I told him that if his blog inspired From the Boondocks, then he is my allapo in blogosphere.
So we are a happy family. Let us have a family reunion one time.
Hi Anon,
Told you 🙂 Thanks.
Hi Wil,
Yup, you are. Thanks.
Hi Chyt,
You’re welcome. And thanks for the kind words too :-).
Aha, relative pala kayo ni Wil ha! Ya, it was fun reading his blog about being set up. We have a chance to set him up again when he comes home towards the end of the year hehe. He and the others really helped this blog because they kept commenting kaya siyempre inspired naman tayo to keep on blogging. A reunion/get together would be nice 🙂 Thanks.
Bill, Wil is my husband’s second cousin. His mom and my mom-in-law are first cousins. They are a very close-knit family.
Sapay koma ta maka-anap siya as babassang asnan blog mo. Good material iman na.
Speaking of how sipag Wil et al had been reacting to your posts, maganda kasi format ng blog mo. You deal with everyday issues that everyone can identify with. Kumbaga sa movie, rated GP ang FTB.

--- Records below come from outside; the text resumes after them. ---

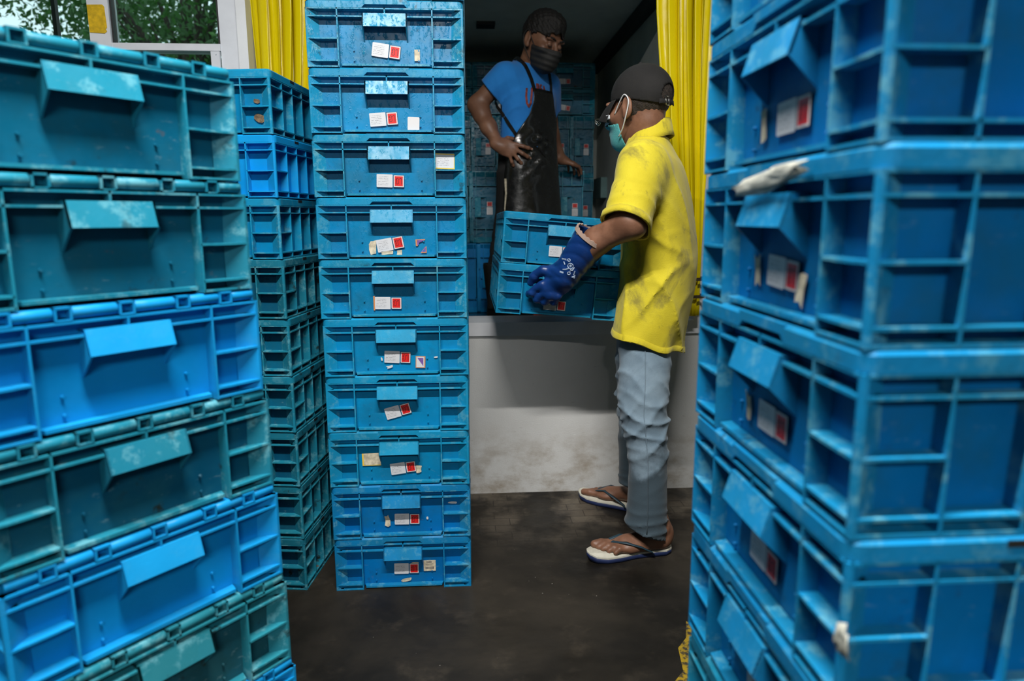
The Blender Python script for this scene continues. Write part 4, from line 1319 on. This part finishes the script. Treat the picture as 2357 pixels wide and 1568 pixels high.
    for z in np.linspace(.10, .70, 40):
        c = np.array([np.interp(z, [q[0] for q in near], [q[1] for q in near]), np.interp(z, [q[0] for q in near], [q[2] for q in near])])
        rs = np.linspace(.02, .13, 120); dirv = np.array([-.22, -.975])
        Pp = np.stack([c[0] + dirv[0] * rs, c[1] + dirv[1] * rs, np.full_like(rs, z)], 1)
        k = np.argmax(trousers(Pp) > 0); pts.append(tuple(Pp[k] + V3(0, -.0012, 0)))
    shifted(MB().tube(pts, .0016, 5), root).build('side_seam', M['denim'], tr)

    # ---- body: trunk and limbs inside the clothes, fine head, arm and feet
    HC, HF = V3(.548, 2.245, 1.425), frame(-138, 5, 0)
    el, ct, wr = V3(.470, 1.992, 1.070), V3(.385, 2.062, 1.018), V3(.306, 2.118, .915)
    def inner(P):
        d = loft(P, [(z, x, y, a * .8 - .02, b * .8 - .01, w) for z, x, y, a, b, w in secs if z > .74 and z < 1.32], 2.3)
        d = smin(d, seg(P, S, el, .046, .042), .03)
        d = smin(d, chain(P, [S2, V3(.60, 2.60, 1.07), V3(.555, 2.72, .93)], [.046, .040, .030], .02), .03)
        d = smin(d, chain(P, [V3(.590, 2.19, .80), V3(.552, 2.10, .49), V3(.585, 2.062, .13)], [.050, .045, .034], .03), .04)
        d = smin(d, chain(P, [V3(.61, 2.30, .80), V3(.596, 2.36, .49), V3(.608, 2.386, .13)], [.050, .045, .034], .03), .04)
        return smin(d, seg(P, (.582, 2.243, 1.28), (.575, 2.244, 1.36), .056, .054), .03)
    parts = [meshgrid_sdf(inner, (.40, 1.92, .08), (.80, 2.80, 1.38), .012)]
    hd = lambda P: head_sdf(P, HC, HF, True, V3(.584, 2.244, 1.28))
    parts.append(meshgrid_sdf(hd, HC - V3(.15, .15, .15), HC + V3(.15, .15, .16), .0036))
    def arm(P):
        d = chain(P, [S + ad * .10, el, ct, wr], [.046, .043, .0395, .030], .025)
        d = smin(d, ell(P, el + V3(.012, -.004, -.004), (.030, .028, .030)), .02)
        d = smin(d, seg(P, el + V3(-.012, .004, .012), el * .55 + ct * .45 + V3(-.006, 0, .010), .034, .030), .02)
        d = d - .0022 * np.sin(((P - el) @ V3(.5, .5, -.7)) * 90) * blob(P, (el + ct) / 2, (.05, .05, .05))
        return d
    parts.append(meshgrid_sdf(arm, (.26, 1.90, .86), (.58, 2.17, 1.20), .0042))
    h1, h2 = np.array([-.988, -.152]), np.array([-.80, .60])
    n1 = (.632, 2.072); n2 = (.640, 2.384)
    a1, a2 = V3(.588, 2.062, .15), V3(.607, 2.388, .16)
    f1 = lambda P: foot_sdf(P, n1, h1, -1, a1, .0225)[0]
    f2 = lambda P: foot_sdf(P, n2, h2, 1, a2, .0225)[0]
    parts.append(meshgrid_sdf(f1, (.36, 1.97, .015), (.70, 2.14, .20), .0034))
    parts.append(meshgrid_sdf(f2, (.40, 2.33, .015), (.70, 2.585, .21), .0040))
    V, F = join_parts(parts)
    sdf_obj('body', V, F, M['skin'], root, None, 0, 1)
    sandal(n1, h1, -1, root); sandal(n2, h2, 1, root)

    # ---- head gear
    Lc = lambda c: (c - HC) @ HF
    hb_ = lambda P: head_sdf(P, HC, HF, False) - .0045 + .0012 * np.sin(P @ V3(400, 300, 350))
    V, F = meshgrid_sdf(hb_, HC - V3(.13, .13, .12), HC + V3(.13, .13, .15), .004)
    def hcut(c):
        l = Lc(c)
        return gmax(gmin(l[:, 1] + .016 + .25 * np.clip(l[:, 2], -1, .0), .05 - l[:, 2]), -.050 - l[:, 2])
    sdf_obj('hair', V, F, M['stubble'], root, hcut, 0, 0)
    crown = lambda P: ell((P - HC) @ HF, (0, -.012, .040), (.082, .105, .0965))
    V, F = meshgrid_sdf(crown, HC - V3(.14, .14, .12), HC + V3(.14, .14, .16), .0045)
    def ccut(c):
        l = Lc(c)
        zc = .026 + .30 * np.minimum(l[:, 1], 0) + .05 * np.maximum(l[:, 1], 0)
        hole = gmin(-.05 - l[:, 1], .03 - .03 * np.sqrt((l[:, 0] / .034) ** 2 + ((l[:, 2] - .026) / .030) ** 2), l[:, 2] - .008)
        return gmax(zc - l[:, 2], hole)
    cap = sdf_obj('cap', V, F, M['cap_cloth'], root, ccut, .004, 1)
    G = lambda x, y, z: tuple(HC + HF @ V3(x, y, z))
    m = MB(); top, bot = [], []
    for i in range(13):
        ph = R(-62 + 124 * i / 12)
        rowt, rowb = [], []
        for k in range(6):
            e = k / 5
            x = .081 * math.sin(ph) * (1 + .06 * e); y = -.012 + .104 * math.cos(ph) + e * .056 * math.cos(ph * .9) ** .6
            z = .032 + .006 * (1 - e) - .022 * e * e - .016 * e - 3.2 * x * x * (.35 + e)
            rowt.append(G(x, y, z)); rowb.append(G(x, y, z - .0035))
        top.append(rowt + rowb[::-1])
    m.loops(top, smooth=True)
    shifted(m, root).build('brim', M['cap_cloth'], cap)
    m = MB(); m.tube([G(0, -.012, .134), G(0, -.012, .139), G(0, -.012, .142)], [.008, .007, .003], 8)
    shifted(m, root).build('button', M['cap_cloth'], cap)
    # strap over the opening at the back, with a buckle
    m = MB(); rg = []
    for i in range(9):
        x = -.040 + .010 * i; y = -.012 - .0975 * math.sqrt(max(.01, 1 - (x / .083) ** 2))
        rg.append([G(x, y - .001, .010), G(x, y - .004, .008), G(x, y - .004, -.004), G(x, y - .001, -.006)])
    m.loops(rg); shifted(m, root).build('back_strap', M['cap_cloth'], cap)
    m = MB(); xb, yb = .016, -.1125
    fr_ = [G(xb - .008, yb, .016), G(xb + .008, yb, .016), G(xb + .008, yb - .001, -.010), G(xb - .008, yb - .001, -.010)]
    for a, b in zip(fr_, fr_[1:] + fr_[:1]): m.tube([a, b], .0016, 6)
    shifted(m, root).build('buckle', M['steel'], cap)
    m = MB(); cpt = V3(*G(.024, .147, -.013))
    for dr in (0, .006):
        m.tube([tuple(cpt + HF @ V3((.009 + dr * .5) * math.cos(t), .004 * math.sin(t * 2), (.009 - dr * .3) * math.sin(t) - dr)) for t in np.linspace(0, 6.28, 17)], .0013, 6)
    shifted(m, root).build('brim_ring', M['steel'], cap)
    # ---- mask
    mk = lambda P: head_sdf(P, HC, HF, False) - .0085
    V, F = meshgrid_sdf(mk, HC - V3(.14, .14, .16), HC + V3(.14, .16, .10), .004)
    def region(c, z0, z1):
        l = Lc(c)
        return gmax(z0 + .10 * np.abs(l[:, 0]) - l[:, 2], l[:, 2] - z1 + .20 * np.abs(l[:, 0]), .036 + .06 * (l[:, 2] + .05) - l[:, 1])
    mo = sdf_obj('face_mask', V, F, M['teal_mask'], root, lambda c: region(c, -.128, -.030), .002, 2)
    sdf_obj('mask_edge', V, F, M['white_mask'], root, lambda c: gmax(region(c, -.032, .004), .062 - Lc(c)[:, 1]), .002, 2).parent = mo
    for s in (1, -1):
        ear_loop([G(s * .066, .048, -.012), G(s * .078, .022, .014), G(s * .088, -.004, .034), G(s * .092, -.020, .024), G(s * .094, -.024, .004), G(s * .090, -.010, -.030), G(s * .076, .014, -.062), G(s * .062, .040, -.082)], .0021, 'elastic', root).parent = mo

    # ---- glove
    gc, gw = V3(.374, 2.076, 1.026), V3(.302, 2.122, .915)
    gd = (gw - gc) / np.linalg.norm(gw - gc)
    H = hand_frame(gw, V3(.250, 2.141, .858), V3(.25, 1, .05))
    curls = [(14, 44, 38), (24, 48, 38), (28, 50, 40), (32, 52, 40)]
    def glove(P):
        d = seg(P, gc - gd * .05, gw, .0625, .046)
        hs, tips = hand_sdf(P, gw, H, -1, curls, (8, 1, -4, -9), [(.055, .040, .004), (.064, .074, .012), (.058, .100, .022)], 1.06, 1.38)
        d = smin(d, hs, .022)
        return d + folds(P, gd, 120, .006, .02, 1.0) * blob(P, gw + V3(.0, 0, .012), (.05, .05, .03)) + folds(P, (.5, .2, .8), 90, .003, .02, 3.)
    V, F = meshgrid_sdf(glove, (.14, 1.97, .72), (.47, 2.30, 1.12), .0042)
    gl = sdf_obj('rubber_glove', V, F, M['glove'], root, lambda c: -.004 - (c - gc) @ gd, .003, 1)
    o1 = np.cross(gd, (0, 0, 1)); o1 /= np.linalg.norm(o1); o2 = np.cross(o1, gd)
    m = MB(); rg = []
    for (t, rr) in ((.010, .0560), (-.007, .0575), (-.007, .0622), (.004, .0618)):
        rg.append([tuple(gc + gd * (t - (.0035 if k % 2 and t < 0 else 0)) + (o1 * math.cos(2 * math.pi * k / 44) + o2 * math.sin(2 * math.pi * k / 44)) * rr) for k in range(44)])
    m.loops(rg, caps=False, smooth=False)
    shifted(m, root).build('cuff_lining', M['glove_lining'], gl)
    # printed marks on the back of the cuff
    ax_ = gd; side_ = np.cross(ax_, (0, -1, 0)); side_ /= np.linalg.norm(side_)
    m = MB()
    def onglove(u, v):
        # u across, v along the cuff from the wrist upwards (m)
        c = gw - ax_ * v; out = -(V3(0, 1, 0) - ax_ * ax_[1]); out /= np.linalg.norm(out)
        d0 = c + side_ * u + out * .02
        ts = np.linspace(0, .07, 90); Pp = d0[None] + out[None] * ts[:, None]
        k = np.argmax(glove(Pp) > 0)
        return Pp[k] + out * .0004, out
    def mark(pts, w=.0022):
        for a, b in zip(pts[:-1], pts[1:]):
            pa, oa = onglove(*a); pb, ob = onglove(*b)
            t = pb - pa; n = np.cross(t, oa); n = n / (np.linalg.norm(n) + 1e-9) * w / 2; t = t / (np.linalg.norm(t) + 1e-9) * w * .3
            q = [pa - n - t, pb - n + t, pb + n + t, pa + n - t]
            m.loops([[tuple(x - oa * .0006) for x in q], [tuple(x + oa * .0004) for x in q]], smooth=False)
    circ = lambda cu, cv, r, n=12, a0=0, a1=360: [(cu + r * math.cos(R(a0 + (a1 - a0) * k / n)), cv + r * math.sin(R(a0 + (a1 - a0) * k / n))) for k in range(n + 1)]
    mark(circ(.012, .044, .0085)); mark(circ(.012, .044, .0025, 6), .003)
    mark([(.000, .046), (.000, .036), (.006, .034)], .003); mark([(.012, .035), (.018, .026), (.024, .020)], .003)
    mark([(-.008, .038), (-.012, .026), (.004, .030)], .003); mark(circ(.003, .022, .0045, 8)); mark([(-.016, .026), (-.020, .018), (-.012, .017), (-.016, .022)], .003)
    mark(circ(.026, .056, .004, 8)); mark([(.033, .050), (.042, .042)], .006); mark([(.028, .036), (.034, .040)], .003); mark([(.018, .012), (.026, .008)], .005)
    shifted(m, root).build('glove_print', M['print_white'], gl)
    # bare far hand on the side of the crates
    wf = V3(.556, 2.71, .93); H2 = hand_frame(wf, wf + V3(-.02, .05, -.07), V3(-1, 0, .1))
    V, F = meshgrid_sdf(lambda P: smin(hand_sdf(P, wf, H2, 1, [(10, 15, 10)] * 4, (6, 2, -2, -6), [(.05, .05, .01), (.06, .08, .01)], 1.0, 1.3)[0], seg(P, wf + V3(.012, -.02, .05), wf, .045, .036), .02), wf - V3(.16, .14, .22), wf + V3(.12, .18, .12), .005)
    sdf_obj('rubber_glove', V, F, M['glove'], root, None, 0, 1)
    return root
W1 = worker_yellow()

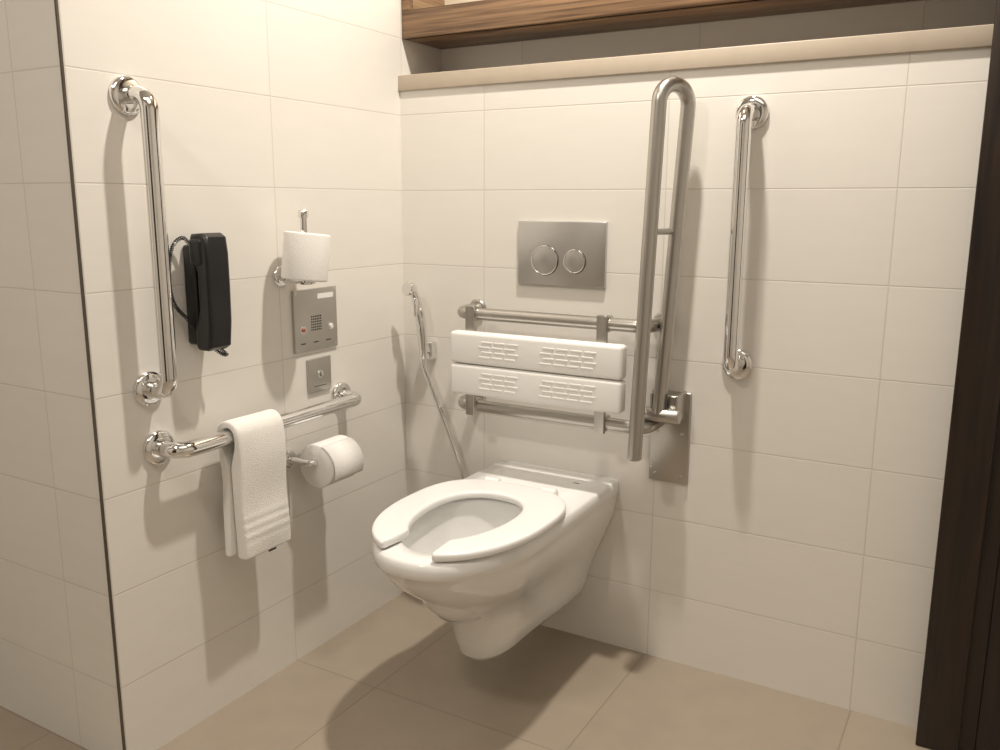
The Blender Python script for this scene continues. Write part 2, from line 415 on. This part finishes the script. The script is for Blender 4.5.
def se(a,bf,br,yc,th,n,nb):
    c=math.cos(th);s=math.sin(th);nn=n if s<0 else nb;b=bf if s<0 else br
    return V((CX+a*math.copysign(abs(c)**(2/nn),c),yc+b*math.copysign(abs(s)**(2/nn),s),0))
vs=[];fs=[];NS=72
z0,z1=.459,.478
prof=[(0,.2),(0,.75),(.04,.94),(.10,1.0),(.5,1.01),(.90,1.0),(.96,.94),(1,.75),(1,.2),(.97,0),(.5,0),(.03,0)]
for j in range(NS+1):
    s=j/NS
    do,di=math.radians(15.5),math.radians(30)
    to=-math.pi/2+do+(2*math.pi-2*do)*s;ti=-math.pi/2+di+(2*math.pi-2*di)*s
    O=se(.182,.270,.200,-.415,to,2.2,2.9);I=se(.101,.185,.128,-.43,ti,2.0,2.3)
    for u_,v_ in prof:
        p=I.lerp(O,u_);vs.append((p.x,p.y,z0+(z1-z0)*v_))
K=len(prof)
for j in range(NS):
    for i in range(K):
        a=j*K+i;b=j*K+(i+1)%K;fs.append((a,b,b+K,a+K))
fs.append(tuple(range(K)));fs.append(tuple(range(NS*K,(NS+1)*K)))
so=obj("open_front_seat",vs,fs,SEAT,g,ang=180);m_=so.modifiers.new("s","SUBSURF");m_.levels=2;m_.render_levels=2
for i,dx in enumerate((-.078,.078)):
    sweep("hinge_%d"%i,[(CX+dx-.022,-.206,.466),(CX+dx-.018,-.206,.466),(CX+dx+.018,-.206,.466),(CX+dx+.022,-.206,.466)],.011,SEAT,g,radii=[.006,.011,.011,.006])
box("maker_mark",(.575,-.085,.4558),(.592,-.081,.4564),DGREY,g)
# ---------------- lights ----------------
def area(n,loc,size,e,col,shape='DISK',rot=(0,0,0)):
    l=bpy.data.lights.new(n,'AREA');l.shape=shape;l.size=size;l.energy=e;l.color=col
    o=bpy.data.objects.new(n,l);COL.objects.link(o);o.location=loc;o.rotation_euler=rot;return o
area("downlight_toilet",(.80,-.40,2.47),.08,31,(1,.925,.82))
area("downlight_room",(.35,-2.25,2.47),.25,18,(1,.925,.82))
area("fill_soft",(1.3,-1.6,2.48),1.3,7,(1,.93,.84))  # broad overhead fill light, added; no fitting of this size
w=bpy.data.worlds.new("world");S.world=w;w.use_nodes=True;w.node_tree.nodes["Background"].inputs[0].default_value=(.9,.8,.68,1);w.node_tree.nodes["Background"].inputs[1].default_value=.3
# ---------------- camera ----------------
f,pi,ya,ro,cx,cy,h=(860.2311,.1969,.5251,.0037,1.4469,-1.9543,1.1399)
F=V((-math.sin(ya)*math.cos(pi),math.cos(ya)*math.cos(pi),-math.sin(pi)))
R=V((math.cos(ya),math.sin(ya),0));U=R.cross(F)
R2=R*math.cos(ro)+U*math.sin(ro);U2=-R*math.sin(ro)+U*math.cos(ro)
M=Matrix((( R2.x,U2.x,-F.x,cx),(R2.y,U2.y,-F.y,cy),(R2.z,U2.z,-F.z,h),(0,0,0,1)))
c=bpy.data.cameras.new("camera");co=bpy.data.objects.new("camera",c);COL.objects.link(co);co.matrix_world=M
c.sensor_width=36;c.lens=f/1000*36;c.clip_start=.01;S.camera=co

I did not even realize your blog is relatively new. I thought it has always been around with the volume of comments your posts generate. How it has tremendously grown in viewership speaks of its popularity and relevance. It is already an Igorot institution. In the future, you should consider reducing (or inflating?) FTB issues into a book. May Part I, Part II pa.
Hi Chyt,
Worth publishing ba? I’m not so sure hehe. Baka kawawa pang mga puno ang mappuputol for a book that no one will read 🙂 Thanks.